[WORK TO BE COMPLETED] Start at the first line of the material below and retype each line through the one containing "R = math.radians", exactly.

[AVAILABLE DATA]

________________________

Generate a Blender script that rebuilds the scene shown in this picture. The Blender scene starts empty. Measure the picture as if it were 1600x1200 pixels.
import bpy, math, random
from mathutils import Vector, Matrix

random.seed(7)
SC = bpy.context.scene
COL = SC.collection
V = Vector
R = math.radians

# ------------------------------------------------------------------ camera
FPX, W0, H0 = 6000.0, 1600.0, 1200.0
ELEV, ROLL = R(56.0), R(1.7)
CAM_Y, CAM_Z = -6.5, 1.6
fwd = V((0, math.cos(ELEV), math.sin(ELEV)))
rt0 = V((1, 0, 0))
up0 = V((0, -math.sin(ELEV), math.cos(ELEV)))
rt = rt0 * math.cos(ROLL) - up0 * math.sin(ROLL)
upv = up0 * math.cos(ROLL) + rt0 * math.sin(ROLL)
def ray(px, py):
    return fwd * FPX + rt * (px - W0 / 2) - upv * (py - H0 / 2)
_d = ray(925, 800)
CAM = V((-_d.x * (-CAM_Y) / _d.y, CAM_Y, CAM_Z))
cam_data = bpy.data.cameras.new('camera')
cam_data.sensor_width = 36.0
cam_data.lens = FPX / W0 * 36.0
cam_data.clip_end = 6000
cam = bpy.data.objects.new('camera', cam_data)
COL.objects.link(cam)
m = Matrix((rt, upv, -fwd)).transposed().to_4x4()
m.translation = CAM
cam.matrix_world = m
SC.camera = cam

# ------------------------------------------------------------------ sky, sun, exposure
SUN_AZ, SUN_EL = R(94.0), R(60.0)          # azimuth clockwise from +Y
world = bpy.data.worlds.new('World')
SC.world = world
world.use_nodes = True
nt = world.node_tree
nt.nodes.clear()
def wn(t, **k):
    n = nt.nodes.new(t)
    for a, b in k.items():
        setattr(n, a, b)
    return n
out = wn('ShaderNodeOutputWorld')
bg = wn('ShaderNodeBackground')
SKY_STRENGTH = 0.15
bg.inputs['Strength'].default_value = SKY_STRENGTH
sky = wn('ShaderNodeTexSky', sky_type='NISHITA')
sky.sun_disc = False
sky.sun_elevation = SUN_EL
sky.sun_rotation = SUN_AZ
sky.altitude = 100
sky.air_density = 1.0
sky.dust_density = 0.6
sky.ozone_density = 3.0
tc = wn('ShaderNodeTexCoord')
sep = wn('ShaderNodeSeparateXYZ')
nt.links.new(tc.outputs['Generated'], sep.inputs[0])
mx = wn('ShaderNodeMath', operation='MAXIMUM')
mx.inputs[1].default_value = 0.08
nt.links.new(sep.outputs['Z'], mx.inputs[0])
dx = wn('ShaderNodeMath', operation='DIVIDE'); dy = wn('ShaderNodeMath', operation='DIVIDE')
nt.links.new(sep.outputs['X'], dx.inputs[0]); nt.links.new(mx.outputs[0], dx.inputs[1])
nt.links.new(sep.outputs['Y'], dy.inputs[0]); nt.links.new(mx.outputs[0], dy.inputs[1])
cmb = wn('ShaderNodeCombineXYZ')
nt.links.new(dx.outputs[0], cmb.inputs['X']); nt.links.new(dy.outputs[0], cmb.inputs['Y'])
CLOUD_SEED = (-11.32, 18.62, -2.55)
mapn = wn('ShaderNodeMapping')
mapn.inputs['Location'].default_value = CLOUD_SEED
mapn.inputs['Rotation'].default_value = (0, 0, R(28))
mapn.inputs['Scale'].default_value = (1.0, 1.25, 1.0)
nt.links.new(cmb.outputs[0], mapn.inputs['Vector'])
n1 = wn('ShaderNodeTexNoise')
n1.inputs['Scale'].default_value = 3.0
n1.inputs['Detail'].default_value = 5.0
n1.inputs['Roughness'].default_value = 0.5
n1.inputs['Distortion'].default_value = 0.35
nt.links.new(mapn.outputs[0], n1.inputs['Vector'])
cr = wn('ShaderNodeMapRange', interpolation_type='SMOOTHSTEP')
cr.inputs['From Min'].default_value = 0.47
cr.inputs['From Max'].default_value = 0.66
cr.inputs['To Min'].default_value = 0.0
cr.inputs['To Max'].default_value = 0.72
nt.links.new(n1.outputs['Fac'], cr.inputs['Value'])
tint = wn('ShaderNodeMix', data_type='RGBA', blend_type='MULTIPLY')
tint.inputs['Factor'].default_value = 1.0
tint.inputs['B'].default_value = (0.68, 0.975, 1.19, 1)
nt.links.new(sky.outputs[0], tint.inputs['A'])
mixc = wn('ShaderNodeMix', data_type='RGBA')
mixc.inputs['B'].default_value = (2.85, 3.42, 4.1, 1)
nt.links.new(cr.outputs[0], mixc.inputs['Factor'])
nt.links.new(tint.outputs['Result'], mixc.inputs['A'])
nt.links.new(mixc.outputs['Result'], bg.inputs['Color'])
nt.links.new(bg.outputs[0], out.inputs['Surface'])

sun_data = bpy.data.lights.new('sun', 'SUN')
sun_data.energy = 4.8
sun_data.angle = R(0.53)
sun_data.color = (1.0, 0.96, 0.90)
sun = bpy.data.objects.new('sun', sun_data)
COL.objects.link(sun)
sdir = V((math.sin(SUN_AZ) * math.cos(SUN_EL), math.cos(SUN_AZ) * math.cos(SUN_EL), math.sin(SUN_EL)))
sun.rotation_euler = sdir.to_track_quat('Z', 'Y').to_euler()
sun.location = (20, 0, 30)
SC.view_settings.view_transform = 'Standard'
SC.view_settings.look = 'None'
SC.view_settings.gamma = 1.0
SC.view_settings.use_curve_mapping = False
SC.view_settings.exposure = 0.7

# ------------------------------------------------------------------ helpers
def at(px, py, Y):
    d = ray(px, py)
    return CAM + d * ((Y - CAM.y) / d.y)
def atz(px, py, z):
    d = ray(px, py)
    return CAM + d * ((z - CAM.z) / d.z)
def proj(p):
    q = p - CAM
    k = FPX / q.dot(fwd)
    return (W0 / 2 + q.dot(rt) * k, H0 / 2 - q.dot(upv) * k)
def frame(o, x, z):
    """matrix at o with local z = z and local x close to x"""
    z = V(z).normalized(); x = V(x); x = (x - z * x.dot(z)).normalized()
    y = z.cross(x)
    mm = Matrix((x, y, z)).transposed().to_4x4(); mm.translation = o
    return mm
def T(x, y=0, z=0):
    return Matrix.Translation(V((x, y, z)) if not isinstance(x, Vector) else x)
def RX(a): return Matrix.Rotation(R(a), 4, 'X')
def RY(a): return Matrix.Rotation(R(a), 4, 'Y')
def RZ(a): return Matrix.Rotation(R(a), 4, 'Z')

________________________

[WORKED SOLUTION]
Generate a Blender script that rebuilds the scene shown in this picture. The Blender scene starts empty. Measure the picture as if it were 1600x1200 pixels.
import bpy, math, random
from mathutils import Vector, Matrix

random.seed(7)
SC = bpy.context.scene
COL = SC.collection
V = Vector
R = math.radians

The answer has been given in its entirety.